§ Goal
Quote the records below word for word, please, from the very first line through the one that contains "sc.camera = cam", and nothing beyond it.

━━━━━ Entries supplied ━━━━━

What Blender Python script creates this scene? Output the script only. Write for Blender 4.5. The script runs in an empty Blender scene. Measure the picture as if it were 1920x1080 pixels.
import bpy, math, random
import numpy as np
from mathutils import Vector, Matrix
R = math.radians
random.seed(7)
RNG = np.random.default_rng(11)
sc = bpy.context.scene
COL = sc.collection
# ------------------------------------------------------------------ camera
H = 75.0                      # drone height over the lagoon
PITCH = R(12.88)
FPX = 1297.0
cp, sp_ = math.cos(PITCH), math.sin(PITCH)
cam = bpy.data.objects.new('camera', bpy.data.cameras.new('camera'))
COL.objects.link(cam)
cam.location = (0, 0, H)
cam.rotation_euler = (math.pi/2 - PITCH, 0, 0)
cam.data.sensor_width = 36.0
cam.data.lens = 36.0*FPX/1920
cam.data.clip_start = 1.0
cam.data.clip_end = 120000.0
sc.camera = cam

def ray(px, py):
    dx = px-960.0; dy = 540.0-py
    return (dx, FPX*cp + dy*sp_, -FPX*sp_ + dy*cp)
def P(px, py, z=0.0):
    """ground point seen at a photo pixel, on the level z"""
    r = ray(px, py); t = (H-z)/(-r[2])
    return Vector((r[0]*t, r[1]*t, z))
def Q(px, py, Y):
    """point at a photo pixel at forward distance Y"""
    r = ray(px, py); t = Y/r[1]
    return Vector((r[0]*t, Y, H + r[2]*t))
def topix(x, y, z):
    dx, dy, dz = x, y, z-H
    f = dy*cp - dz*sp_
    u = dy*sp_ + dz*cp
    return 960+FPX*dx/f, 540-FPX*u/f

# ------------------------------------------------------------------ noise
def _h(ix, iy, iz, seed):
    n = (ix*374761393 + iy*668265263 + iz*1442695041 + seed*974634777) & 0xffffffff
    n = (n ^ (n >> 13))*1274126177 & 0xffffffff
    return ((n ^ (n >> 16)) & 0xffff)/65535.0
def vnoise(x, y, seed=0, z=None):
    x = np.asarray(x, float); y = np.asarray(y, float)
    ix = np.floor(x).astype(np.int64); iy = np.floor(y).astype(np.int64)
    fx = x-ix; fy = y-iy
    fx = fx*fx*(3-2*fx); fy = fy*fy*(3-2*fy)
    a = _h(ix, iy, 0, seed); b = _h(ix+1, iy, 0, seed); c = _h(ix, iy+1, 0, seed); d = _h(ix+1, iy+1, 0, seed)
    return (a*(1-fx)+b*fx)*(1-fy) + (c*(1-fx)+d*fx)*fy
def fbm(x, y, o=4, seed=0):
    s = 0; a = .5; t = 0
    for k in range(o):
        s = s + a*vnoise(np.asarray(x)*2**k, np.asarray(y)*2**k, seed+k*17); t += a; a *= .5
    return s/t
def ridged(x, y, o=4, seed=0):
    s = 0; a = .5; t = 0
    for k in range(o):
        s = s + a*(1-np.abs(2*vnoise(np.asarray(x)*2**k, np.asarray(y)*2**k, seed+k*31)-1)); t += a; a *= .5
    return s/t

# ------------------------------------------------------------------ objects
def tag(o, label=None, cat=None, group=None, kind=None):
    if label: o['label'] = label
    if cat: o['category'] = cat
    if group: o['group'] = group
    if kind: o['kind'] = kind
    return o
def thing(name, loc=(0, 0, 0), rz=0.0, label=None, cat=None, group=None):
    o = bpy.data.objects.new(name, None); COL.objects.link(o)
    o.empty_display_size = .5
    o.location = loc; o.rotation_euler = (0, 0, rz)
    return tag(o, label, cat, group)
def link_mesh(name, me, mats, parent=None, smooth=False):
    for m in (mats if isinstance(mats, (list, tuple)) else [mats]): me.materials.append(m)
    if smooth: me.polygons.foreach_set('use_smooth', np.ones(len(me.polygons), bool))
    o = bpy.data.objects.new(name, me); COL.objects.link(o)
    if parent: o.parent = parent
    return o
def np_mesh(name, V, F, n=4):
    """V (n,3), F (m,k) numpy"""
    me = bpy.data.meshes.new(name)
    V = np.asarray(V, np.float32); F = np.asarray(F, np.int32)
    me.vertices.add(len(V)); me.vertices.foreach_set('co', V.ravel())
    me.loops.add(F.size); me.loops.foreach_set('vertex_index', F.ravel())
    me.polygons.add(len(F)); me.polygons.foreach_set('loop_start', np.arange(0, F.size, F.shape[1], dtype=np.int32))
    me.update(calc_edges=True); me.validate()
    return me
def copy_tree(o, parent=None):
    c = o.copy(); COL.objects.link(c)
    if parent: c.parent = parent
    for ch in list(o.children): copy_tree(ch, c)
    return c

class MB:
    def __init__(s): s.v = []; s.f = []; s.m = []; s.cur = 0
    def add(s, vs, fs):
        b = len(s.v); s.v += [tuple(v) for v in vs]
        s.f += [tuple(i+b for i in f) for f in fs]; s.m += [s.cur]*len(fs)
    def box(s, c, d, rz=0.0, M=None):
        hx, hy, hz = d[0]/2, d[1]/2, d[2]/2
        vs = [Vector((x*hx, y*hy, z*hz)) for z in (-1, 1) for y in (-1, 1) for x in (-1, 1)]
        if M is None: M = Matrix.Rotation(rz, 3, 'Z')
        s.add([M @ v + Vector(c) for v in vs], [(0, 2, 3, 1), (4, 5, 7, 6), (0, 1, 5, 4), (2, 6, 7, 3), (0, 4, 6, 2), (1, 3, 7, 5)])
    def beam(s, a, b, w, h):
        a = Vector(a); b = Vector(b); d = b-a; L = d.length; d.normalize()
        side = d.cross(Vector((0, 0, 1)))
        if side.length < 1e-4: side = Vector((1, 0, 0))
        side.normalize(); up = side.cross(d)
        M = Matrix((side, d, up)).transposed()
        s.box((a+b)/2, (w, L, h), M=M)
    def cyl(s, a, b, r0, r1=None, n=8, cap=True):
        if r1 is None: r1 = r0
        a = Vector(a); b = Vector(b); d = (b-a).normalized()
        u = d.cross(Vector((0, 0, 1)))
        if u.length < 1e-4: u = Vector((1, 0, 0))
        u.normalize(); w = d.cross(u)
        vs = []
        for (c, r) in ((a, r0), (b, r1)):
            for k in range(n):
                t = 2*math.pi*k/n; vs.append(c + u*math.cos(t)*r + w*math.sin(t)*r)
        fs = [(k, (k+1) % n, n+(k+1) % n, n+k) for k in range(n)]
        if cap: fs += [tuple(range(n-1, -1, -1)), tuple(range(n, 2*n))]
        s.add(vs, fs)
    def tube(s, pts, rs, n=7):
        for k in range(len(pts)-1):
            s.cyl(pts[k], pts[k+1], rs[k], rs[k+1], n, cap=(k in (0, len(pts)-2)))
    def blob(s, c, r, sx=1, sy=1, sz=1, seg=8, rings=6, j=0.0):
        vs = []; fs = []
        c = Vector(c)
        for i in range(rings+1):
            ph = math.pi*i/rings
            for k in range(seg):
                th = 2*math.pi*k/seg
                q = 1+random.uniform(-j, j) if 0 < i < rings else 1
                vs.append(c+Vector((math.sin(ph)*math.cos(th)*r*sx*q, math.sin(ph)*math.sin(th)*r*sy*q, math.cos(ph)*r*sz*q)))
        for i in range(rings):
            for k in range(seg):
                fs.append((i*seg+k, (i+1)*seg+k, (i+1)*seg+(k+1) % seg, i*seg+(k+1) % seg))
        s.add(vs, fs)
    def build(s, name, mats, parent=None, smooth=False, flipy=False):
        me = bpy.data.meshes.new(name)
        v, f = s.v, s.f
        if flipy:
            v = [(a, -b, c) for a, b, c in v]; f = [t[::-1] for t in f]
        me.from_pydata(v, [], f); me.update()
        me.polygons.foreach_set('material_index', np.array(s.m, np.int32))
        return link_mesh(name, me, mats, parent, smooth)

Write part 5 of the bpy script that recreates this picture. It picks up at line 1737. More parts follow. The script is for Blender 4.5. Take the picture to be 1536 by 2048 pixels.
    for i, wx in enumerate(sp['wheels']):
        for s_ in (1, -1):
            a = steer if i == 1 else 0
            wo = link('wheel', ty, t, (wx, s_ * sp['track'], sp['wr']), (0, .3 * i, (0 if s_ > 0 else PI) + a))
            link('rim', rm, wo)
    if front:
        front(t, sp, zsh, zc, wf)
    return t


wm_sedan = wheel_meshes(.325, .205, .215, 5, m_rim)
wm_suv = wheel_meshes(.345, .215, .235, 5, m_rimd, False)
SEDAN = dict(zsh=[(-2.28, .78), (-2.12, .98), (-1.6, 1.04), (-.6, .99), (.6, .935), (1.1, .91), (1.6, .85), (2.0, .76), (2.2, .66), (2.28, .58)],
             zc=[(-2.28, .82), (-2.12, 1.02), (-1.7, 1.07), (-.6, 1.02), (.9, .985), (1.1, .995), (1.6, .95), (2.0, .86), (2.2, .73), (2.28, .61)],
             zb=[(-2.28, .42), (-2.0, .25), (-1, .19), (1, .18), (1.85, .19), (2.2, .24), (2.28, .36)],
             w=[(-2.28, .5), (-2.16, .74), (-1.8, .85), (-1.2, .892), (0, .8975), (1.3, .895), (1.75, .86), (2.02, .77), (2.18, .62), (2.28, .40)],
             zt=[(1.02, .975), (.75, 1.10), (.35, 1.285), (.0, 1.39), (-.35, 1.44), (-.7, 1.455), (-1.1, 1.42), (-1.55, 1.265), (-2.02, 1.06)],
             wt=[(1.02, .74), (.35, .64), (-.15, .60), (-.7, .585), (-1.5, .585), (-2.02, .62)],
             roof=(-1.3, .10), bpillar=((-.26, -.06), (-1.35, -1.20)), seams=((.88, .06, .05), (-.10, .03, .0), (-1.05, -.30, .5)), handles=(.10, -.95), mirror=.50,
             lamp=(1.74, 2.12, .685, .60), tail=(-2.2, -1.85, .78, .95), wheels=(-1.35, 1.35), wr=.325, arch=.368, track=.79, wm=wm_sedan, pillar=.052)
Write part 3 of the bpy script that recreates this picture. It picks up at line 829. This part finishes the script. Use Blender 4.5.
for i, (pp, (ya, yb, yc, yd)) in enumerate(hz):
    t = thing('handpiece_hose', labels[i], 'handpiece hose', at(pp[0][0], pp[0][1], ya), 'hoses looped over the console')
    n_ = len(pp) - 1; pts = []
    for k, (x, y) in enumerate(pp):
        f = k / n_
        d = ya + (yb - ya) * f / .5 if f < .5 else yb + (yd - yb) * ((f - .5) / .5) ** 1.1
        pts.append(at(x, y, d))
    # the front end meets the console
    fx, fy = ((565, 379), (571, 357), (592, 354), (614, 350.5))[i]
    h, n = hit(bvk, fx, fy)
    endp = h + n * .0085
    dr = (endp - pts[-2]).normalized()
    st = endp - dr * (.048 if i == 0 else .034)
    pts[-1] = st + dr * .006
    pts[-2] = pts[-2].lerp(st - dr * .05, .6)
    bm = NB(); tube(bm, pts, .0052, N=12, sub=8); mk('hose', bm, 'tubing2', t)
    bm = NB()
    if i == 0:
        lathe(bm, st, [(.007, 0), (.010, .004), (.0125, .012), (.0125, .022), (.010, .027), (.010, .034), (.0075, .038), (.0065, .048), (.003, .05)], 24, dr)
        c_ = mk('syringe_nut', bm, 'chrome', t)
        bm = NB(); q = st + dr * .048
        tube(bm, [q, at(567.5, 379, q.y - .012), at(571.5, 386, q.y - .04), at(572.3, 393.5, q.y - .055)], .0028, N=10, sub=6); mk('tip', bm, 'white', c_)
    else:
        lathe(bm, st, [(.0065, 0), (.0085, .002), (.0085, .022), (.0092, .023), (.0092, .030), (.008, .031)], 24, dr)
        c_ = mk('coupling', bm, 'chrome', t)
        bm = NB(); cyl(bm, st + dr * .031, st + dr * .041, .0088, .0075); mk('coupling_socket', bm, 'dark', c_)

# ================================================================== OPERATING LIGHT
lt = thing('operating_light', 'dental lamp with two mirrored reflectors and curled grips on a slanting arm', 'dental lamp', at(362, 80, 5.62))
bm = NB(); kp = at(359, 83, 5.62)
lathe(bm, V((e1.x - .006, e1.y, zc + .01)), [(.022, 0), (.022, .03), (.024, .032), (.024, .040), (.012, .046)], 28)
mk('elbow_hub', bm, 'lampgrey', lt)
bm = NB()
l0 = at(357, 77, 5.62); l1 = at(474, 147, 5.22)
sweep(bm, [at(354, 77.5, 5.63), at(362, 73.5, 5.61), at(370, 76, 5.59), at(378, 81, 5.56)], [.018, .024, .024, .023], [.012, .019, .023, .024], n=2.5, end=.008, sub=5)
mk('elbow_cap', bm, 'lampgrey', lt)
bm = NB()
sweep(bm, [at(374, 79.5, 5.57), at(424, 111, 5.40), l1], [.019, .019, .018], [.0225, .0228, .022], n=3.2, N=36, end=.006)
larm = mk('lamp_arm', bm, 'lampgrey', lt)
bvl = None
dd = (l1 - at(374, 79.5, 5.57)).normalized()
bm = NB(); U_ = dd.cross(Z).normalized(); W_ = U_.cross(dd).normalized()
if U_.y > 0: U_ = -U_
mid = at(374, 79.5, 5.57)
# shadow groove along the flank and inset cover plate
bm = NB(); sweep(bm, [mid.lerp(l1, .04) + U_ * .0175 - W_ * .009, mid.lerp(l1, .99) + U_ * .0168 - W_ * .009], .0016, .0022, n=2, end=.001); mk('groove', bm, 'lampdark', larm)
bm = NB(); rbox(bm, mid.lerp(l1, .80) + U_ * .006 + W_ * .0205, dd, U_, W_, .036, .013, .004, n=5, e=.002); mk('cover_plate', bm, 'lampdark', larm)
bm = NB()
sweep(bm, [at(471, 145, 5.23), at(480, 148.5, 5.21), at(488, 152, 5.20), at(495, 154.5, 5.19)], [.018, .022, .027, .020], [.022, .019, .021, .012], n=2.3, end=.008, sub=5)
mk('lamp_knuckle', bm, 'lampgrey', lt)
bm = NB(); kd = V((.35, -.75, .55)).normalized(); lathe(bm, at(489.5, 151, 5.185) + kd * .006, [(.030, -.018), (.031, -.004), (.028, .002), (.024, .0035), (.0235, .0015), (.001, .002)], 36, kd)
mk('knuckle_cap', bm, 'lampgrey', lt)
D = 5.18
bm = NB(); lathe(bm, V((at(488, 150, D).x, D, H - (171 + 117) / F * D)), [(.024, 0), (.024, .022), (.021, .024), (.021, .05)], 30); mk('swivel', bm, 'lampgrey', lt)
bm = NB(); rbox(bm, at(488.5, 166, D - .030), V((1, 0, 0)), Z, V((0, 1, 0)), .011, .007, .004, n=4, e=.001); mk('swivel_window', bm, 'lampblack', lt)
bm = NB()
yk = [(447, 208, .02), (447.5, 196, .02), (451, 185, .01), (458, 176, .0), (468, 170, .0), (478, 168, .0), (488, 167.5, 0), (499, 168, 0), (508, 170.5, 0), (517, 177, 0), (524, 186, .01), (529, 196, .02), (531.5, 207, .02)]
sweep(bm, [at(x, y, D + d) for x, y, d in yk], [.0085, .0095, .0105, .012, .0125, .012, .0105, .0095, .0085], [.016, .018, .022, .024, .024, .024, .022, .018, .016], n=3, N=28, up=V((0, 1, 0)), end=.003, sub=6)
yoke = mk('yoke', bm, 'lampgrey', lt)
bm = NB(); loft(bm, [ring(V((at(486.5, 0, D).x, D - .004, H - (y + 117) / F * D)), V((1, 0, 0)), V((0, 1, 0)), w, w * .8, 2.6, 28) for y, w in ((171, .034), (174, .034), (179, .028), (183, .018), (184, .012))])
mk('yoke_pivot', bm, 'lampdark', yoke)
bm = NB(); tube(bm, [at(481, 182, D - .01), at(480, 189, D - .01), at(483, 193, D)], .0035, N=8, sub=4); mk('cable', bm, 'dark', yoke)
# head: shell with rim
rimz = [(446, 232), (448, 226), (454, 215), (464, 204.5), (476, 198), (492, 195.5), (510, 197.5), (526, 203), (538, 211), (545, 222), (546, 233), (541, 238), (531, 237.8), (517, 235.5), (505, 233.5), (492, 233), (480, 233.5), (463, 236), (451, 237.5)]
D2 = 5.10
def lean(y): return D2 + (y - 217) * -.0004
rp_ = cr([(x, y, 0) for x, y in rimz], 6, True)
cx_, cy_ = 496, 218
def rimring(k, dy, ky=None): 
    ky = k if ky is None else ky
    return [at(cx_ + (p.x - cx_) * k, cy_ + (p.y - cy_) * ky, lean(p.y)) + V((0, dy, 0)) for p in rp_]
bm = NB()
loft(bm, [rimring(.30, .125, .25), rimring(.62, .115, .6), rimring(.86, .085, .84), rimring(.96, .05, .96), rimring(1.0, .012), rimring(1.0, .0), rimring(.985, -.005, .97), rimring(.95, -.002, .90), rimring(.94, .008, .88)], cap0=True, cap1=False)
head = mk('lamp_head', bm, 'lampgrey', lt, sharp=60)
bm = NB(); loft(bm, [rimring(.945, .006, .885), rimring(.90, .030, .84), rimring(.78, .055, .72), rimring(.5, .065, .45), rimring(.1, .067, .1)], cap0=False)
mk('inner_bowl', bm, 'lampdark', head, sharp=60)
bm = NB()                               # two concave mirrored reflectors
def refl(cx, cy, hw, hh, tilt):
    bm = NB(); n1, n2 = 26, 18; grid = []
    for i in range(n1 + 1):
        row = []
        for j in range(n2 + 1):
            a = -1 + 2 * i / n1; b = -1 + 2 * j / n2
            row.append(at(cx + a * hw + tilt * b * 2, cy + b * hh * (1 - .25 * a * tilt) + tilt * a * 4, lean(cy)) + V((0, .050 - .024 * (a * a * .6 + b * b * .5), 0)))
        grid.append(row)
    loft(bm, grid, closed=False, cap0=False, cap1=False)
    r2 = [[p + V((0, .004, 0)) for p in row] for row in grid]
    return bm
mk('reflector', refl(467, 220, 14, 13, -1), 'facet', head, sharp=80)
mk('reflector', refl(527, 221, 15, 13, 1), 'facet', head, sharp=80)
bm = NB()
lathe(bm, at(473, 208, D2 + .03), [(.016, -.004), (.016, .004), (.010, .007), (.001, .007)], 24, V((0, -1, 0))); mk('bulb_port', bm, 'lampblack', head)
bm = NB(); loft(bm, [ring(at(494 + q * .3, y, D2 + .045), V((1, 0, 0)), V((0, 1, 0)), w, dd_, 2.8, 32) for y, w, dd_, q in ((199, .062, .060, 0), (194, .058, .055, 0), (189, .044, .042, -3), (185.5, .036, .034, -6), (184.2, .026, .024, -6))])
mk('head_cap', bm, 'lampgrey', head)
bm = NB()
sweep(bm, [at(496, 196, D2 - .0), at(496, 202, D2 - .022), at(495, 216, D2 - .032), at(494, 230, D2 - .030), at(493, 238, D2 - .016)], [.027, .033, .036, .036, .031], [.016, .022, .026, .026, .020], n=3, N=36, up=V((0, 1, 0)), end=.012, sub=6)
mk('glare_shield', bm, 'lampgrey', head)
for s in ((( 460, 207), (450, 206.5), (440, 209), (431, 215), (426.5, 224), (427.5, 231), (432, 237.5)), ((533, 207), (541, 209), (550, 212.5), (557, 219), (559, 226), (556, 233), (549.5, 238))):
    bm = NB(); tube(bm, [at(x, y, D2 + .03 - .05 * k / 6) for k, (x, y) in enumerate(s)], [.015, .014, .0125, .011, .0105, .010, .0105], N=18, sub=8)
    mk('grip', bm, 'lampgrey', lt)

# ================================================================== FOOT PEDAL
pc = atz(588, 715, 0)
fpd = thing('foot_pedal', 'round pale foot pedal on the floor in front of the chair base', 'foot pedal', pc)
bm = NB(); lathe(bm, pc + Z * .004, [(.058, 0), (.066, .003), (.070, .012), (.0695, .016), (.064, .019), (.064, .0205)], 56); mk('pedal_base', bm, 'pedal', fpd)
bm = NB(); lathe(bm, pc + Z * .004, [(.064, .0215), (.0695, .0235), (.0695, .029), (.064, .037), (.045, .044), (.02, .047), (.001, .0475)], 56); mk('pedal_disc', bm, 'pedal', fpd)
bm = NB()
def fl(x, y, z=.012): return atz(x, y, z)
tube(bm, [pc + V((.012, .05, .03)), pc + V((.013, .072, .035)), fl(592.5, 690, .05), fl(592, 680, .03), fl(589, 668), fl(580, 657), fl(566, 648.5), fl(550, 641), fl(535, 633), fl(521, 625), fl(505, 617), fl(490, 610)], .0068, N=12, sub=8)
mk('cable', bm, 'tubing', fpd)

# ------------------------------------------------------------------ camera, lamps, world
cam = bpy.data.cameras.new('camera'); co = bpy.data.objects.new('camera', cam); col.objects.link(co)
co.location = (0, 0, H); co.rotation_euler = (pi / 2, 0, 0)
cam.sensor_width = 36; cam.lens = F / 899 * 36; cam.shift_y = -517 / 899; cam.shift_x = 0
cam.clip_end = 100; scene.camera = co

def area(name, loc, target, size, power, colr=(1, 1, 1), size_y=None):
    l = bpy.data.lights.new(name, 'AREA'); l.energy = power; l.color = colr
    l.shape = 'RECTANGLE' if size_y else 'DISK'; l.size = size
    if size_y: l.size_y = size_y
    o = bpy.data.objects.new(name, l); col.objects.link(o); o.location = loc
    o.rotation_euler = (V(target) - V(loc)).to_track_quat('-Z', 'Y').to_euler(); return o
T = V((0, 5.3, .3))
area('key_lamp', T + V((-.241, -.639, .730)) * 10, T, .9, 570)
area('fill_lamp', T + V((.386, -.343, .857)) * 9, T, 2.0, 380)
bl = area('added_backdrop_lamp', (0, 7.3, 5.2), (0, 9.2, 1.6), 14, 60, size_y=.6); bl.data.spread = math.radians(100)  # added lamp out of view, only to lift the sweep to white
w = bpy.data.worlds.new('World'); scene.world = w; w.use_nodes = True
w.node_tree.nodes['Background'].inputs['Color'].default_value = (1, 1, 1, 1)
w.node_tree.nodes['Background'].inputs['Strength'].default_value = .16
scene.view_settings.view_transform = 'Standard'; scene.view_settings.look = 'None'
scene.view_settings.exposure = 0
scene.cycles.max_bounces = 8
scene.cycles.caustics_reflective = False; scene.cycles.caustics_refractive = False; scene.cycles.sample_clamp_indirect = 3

━━━━━

§ Correct response
What Blender Python script creates this scene? Output the script only. Write for Blender 4.5. The script runs in an empty Blender scene. Measure the picture as if it were 1920x1080 pixels.
import bpy, math, random
import numpy as np
from mathutils import Vector, Matrix
R = math.radians
random.seed(7)
RNG = np.random.default_rng(11)
sc = bpy.context.scene
COL = sc.collection
# ------------------------------------------------------------------ camera
H = 75.0                      # drone height over the lagoon
PITCH = R(12.88)
FPX = 1297.0
cp, sp_ = math.cos(PITCH), math.sin(PITCH)
cam = bpy.data.objects.new('camera', bpy.data.cameras.new('camera'))
COL.objects.link(cam)
cam.location = (0, 0, H)
cam.rotation_euler = (math.pi/2 - PITCH, 0, 0)
cam.data.sensor_width = 36.0
cam.data.lens = 36.0*FPX/1920
cam.data.clip_start = 1.0
cam.data.clip_end = 120000.0
sc.camera = cam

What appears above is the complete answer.